Motivated by and experienced from the road, the meaning of modern architecture in the emerging cities of Asia is inextricably tied to the forces behind the construction, maintenance and expansion of major roadways.

The great streets of Asian cities have created some of the great experiences of Asia. [Maliaboro, Shanghai, Orchard Road, not Century Boulevard, Kyoto, Shinjaku, the Great Streets of Asia, Solo-Jogjakarta Ring Road induced travel, Japanese aid World War Two reconstruction and reparations, Bangkok, Manila, Jakarta, Banda Aceh]

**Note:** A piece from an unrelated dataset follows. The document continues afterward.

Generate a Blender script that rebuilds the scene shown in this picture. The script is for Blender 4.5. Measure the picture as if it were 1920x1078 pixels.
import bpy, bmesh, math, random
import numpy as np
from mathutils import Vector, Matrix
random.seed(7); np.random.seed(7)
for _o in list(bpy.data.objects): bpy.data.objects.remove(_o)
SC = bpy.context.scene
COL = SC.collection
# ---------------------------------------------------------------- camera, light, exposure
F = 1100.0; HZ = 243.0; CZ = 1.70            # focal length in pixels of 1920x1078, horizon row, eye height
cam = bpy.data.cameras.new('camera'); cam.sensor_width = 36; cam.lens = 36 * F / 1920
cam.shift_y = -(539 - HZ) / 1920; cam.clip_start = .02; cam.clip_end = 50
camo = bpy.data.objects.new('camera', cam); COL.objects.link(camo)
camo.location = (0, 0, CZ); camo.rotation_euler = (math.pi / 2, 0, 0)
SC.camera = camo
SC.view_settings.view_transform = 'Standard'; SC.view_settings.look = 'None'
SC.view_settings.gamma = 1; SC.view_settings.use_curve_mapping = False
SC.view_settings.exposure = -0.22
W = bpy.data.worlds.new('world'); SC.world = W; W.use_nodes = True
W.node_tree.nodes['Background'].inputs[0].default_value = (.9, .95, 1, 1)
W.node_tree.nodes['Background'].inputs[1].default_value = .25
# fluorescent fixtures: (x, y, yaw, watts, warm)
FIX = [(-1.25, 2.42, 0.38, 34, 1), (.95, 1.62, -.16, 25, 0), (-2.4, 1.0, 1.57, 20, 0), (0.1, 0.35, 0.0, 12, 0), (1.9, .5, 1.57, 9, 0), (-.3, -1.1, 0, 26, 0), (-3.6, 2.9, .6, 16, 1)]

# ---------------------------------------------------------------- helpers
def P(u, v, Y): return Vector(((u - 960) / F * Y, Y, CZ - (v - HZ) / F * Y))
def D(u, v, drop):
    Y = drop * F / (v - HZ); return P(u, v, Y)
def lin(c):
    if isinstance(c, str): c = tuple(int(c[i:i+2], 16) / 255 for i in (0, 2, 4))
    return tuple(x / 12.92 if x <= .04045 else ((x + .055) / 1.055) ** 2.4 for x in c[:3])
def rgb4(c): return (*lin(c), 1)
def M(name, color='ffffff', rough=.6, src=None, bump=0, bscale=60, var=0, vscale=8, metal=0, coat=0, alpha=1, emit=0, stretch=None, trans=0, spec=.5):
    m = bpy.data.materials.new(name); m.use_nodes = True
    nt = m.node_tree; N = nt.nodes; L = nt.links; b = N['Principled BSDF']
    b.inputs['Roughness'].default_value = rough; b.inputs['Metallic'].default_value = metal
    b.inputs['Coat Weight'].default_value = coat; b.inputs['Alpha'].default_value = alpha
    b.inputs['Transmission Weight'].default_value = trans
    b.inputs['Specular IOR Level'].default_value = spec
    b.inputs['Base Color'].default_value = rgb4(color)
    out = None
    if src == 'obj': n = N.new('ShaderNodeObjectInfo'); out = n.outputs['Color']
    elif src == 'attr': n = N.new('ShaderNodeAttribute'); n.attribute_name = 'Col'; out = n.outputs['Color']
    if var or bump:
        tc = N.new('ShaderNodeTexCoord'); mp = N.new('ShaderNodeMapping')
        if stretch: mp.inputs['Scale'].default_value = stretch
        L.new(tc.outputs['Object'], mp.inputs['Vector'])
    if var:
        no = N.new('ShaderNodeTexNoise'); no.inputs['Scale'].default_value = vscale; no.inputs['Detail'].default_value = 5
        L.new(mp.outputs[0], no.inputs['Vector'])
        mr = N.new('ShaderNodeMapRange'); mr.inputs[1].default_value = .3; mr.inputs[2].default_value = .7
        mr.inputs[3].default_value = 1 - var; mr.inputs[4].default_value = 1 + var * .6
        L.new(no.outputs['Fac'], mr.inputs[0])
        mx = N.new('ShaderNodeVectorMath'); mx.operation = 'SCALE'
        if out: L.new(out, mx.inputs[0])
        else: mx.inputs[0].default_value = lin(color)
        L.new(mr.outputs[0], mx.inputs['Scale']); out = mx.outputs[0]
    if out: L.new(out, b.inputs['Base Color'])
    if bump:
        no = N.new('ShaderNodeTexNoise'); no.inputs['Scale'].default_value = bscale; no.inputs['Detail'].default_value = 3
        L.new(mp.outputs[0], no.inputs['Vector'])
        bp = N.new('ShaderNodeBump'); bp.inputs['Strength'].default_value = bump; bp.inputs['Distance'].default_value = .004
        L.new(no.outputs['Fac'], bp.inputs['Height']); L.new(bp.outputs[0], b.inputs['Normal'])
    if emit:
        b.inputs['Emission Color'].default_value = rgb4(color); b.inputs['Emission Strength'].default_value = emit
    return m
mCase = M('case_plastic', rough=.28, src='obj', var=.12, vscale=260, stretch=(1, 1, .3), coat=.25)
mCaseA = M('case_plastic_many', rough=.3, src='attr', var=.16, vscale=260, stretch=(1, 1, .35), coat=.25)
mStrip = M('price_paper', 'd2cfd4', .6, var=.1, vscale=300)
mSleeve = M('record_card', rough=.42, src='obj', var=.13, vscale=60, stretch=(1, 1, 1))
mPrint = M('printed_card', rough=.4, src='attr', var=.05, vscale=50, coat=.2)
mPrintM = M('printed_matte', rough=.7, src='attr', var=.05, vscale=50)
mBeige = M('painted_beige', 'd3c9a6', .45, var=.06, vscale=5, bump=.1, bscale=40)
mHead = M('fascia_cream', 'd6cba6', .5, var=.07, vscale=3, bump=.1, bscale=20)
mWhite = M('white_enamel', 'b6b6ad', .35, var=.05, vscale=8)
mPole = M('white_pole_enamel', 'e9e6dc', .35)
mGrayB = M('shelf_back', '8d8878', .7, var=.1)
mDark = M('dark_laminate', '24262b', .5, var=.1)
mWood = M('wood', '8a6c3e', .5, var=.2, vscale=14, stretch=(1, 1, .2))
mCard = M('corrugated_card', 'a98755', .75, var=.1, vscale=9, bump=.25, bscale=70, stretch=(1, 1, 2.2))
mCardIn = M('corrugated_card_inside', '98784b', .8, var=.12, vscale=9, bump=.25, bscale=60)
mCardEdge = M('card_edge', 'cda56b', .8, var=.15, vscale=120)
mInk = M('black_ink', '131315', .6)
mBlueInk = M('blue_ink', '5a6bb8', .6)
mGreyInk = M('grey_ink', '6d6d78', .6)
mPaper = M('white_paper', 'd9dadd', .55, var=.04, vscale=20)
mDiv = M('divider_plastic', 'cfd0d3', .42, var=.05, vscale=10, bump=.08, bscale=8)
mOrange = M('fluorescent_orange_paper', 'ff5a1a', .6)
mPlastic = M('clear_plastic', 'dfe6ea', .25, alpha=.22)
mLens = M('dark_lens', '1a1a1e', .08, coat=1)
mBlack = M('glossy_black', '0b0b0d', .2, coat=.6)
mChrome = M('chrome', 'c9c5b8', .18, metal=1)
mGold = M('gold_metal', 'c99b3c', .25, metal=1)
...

Green house gas emissions is the number one problem. But the white elephant in the room is that the largest single source is untouchable. “The American way of life is non-negotiable.” Just as no politician would survive a proposal to limit then decrease the income levels of her constituents, nobody is likely to declare a freeze on the historic rise in annual kilometers traveled per capita. For a vast majority of the worlds population poor and rich alike, mobility is prosperity. The exception is the extremely rich who can afford to hunker down in luxury and stay put. One response is accessibility over mobility. But this is likely to prove as false as the prediction that the telephone would eliminate the need for face to face communication. Instead it had the opposite effect: it increased communications in general including the face-to-face. The other response is to increase mobility while decreasing its impacts. For better or worse, the impact of automobility is so great, that it is not a difficult goal to achieve.

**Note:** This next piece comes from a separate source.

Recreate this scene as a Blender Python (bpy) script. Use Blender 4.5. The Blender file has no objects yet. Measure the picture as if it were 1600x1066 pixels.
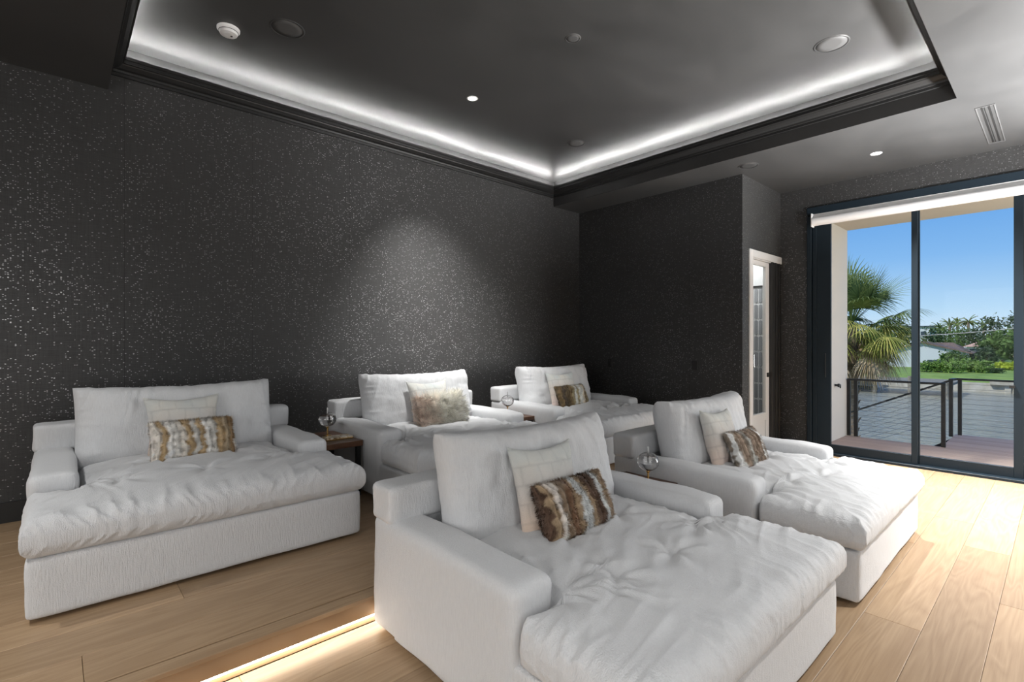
import bpy, bmesh, math, random
import numpy as np
from mathutils import Vector, Matrix, Euler

PI = math.pi
random.seed(7)
S = bpy.context.scene
C = S.collection

# ------------------------------------------------------------------ camera
cam_data = bpy.data.cameras.new('camera')
cam = bpy.data.objects.new('camera', cam_data)
C.objects.link(cam)
cam.location = (0, 0, 1.4)
cam.rotation_euler = (PI / 2, 0, math.radians(47.7 - 90))
cam_data.lens = 785.0 / 1600 * 36
cam_data.sensor_width = 36
cam_data.clip_start = 0.02
cam_data.clip_end = 500
S.camera = cam

# ------------------------------------------------------------------ view
S.view_settings.view_transform = 'Standard'
S.view_settings.look = 'None'
S.view_settings.exposure = 0.0
S.view_settings.gamma = 1
S.view_settings.use_curve_mapping = False

# ------------------------------------------------------------------ sky
world = bpy.data.worlds.new('world')
S.world = world
world.use_nodes = True
wn, wl = world.node_tree.nodes, world.node_tree.links
wn.clear()
wo = wn.new('ShaderNodeOutputWorld'); wb = wn.new('ShaderNodeBackground')
tc = wn.new('ShaderNodeTexCoord'); sx = wn.new('ShaderNodeSeparateXYZ'); wr = wn.new('ShaderNodeValToRGB')
wl.new(tc.outputs['Generated'], sx.inputs[0]); wl.new(sx.outputs['Z'], wr.inputs[0])
wl.new(wr.outputs[0], wb.inputs[0]); wl.new(wb.outputs[0], wo.inputs[0])
el = wr.color_ramp.elements
el[0].position = 0.0; el[0].color = (0.74, 0.86, 0.99, 1)
el[1].position = 1.0; el[1].color = (0.04, 0.16, 0.5, 1)
for p, c in ((0.05, (0.50, 0.73, 0.97, 1)), (0.13, (0.25, 0.51, 0.91, 1)), (0.24, (0.11, 0.35, 0.82, 1))):
    e = el.new(p); e.color = c
wb.inputs[1].default_value = 1.0

# ------------------------------------------------------------------ lights
def aim(o, d):
    o.rotation_euler = Vector(d).to_track_quat('-Z', 'Y').to_euler()

def lamp(name, kind, loc, d, energy, color=(1, 1, 1), **kw):
    l = bpy.data.lights.new(name, kind); l.energy = energy; l.color = color
    for k, v in kw.items(): setattr(l, k, v)
    o = bpy.data.objects.new(name, l); C.objects.link(o); o.location = loc; aim(o, d)
    return o

lamp('sun', 'SUN', (0, 0, 20), (0.62, -0.35, -0.75), 3.4, (1.0, 0.96, 0.9), angle=0.01)
# added area fill lamps out of view, standing in for window daylight
lamp('fill_front', 'AREA', (-.9, -2.9, 1.7), (0, 1, 0), 52, (1, 1, 1), shape='RECTANGLE', size=3.0, size_y=2.2)
lamp('fill_left', 'AREA', (-2.9, 0.6, 1.7), (1, 0, 0), 62, (1, 0.99, 0.98), shape='RECTANGLE', size=3.0, size_y=2.0)
lamp('fill_slider', 'AREA', (6.95, -1.5, 1.6), (-1, 0, 0), 105, (1, 0.98, 0.96), shape='RECTANGLE', size=2.2, size_y=2.7)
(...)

For better or worse, what America does and does not achieve in terms of sustainability matters only to the extent that it influences the success or failure of efforts in China, India, Indonesia, and the rest of the developing world. The achievements across the continent, not only in Beijing but throughout the vast constructed geographies of Asia, are undertakings of great mass and expense. The driving force was to assert a place on the global stage, an identity worthy of international respect, etc. As massive as the concrete, steel, glass, earth and asphalt remain, there is a corresponding lightness to the lessons available in the wake of 20th century modernism in the west.


MEGA project-informal CITY: Reflexivity of Cities

Popular portrayals of megaprojects too often stop short of examining the supporting role played by all that is not the megaproject: the vast pools of construction and service labor that will travel too and from, but never live in, the new city. To neglect the role of the informal city in making the formal city possible runs the risk of leaving many of the most cavalier assumptions embedded in megacity discourses unchallenged. From mid-20th century Brasilia and Chandigarh to 21st century Abu Dhabi and Dubai, informal cities and megaprojects exist in an uneasy symbiosis of mutual dependence. A remarkable recent proposal for the redevelopment of the informal city of Dharavi at the heart of Mumbai, India offers a vivid demonstration of the possibilities for breaking the mold of megaprojects of the past that ignore any connection to the informal city. It’s ambitions to acknowledge and promote the agenda of the traditionally underserved populations featured in the international blockbuster “Slumdog Millionaires” while also presenting a new model for megaproject development is instructive as the exception that proves the rule. The example of Dharavi Redevelopment Project is the basis for an examination of the complex relationship between market driven commercial property development and the social agendas of the majority of urban citizens. Whether or not the Dharavi project eventually delivers on its promises, scholarship of the megaproject will be moving towards a more explicit relationship to its hidden twin, the informal city.

At the core of 2oth century urban crises is the attempt to construct cities according to overly simplistic diagrams of modern urbanization. An inability to adjust to changing circumstances is the common thread that can be traced wherever cities have failed to satisfy the basic needs of its citizens. Instead of delivering us from the whims of chaotic natural forces, the scientific city imposed a structral rigidity that enfeebled the historic mechanisms that would otherwise have been mobilized to restore balance. The capacity for responding to changing conditions in a more or less self-ordering and dynamic manner has been usefully identified as “reflexivity.” It is this characteristic of reflexivity that has made market based economic systems so successful in practice and so attractive in theory. At the same time, institutionalized late capitalism has magaged to establish its own heirarchal rigidities in pursuit of competetive advantages. Once established, individuals and firms are rewarded for weakening or dismantling the reflexive actions of markets through monopolistic practices. It is in this way that capitalism can preach the gospel of free markets while actively undermining its operation through its actions.

As formal political and economic systems continue to be plagued by the pitfalls of structural rigidities, it is interesting to note that the most reflexive systems are still to be found in the informal operations of local societies and communities throughout the world.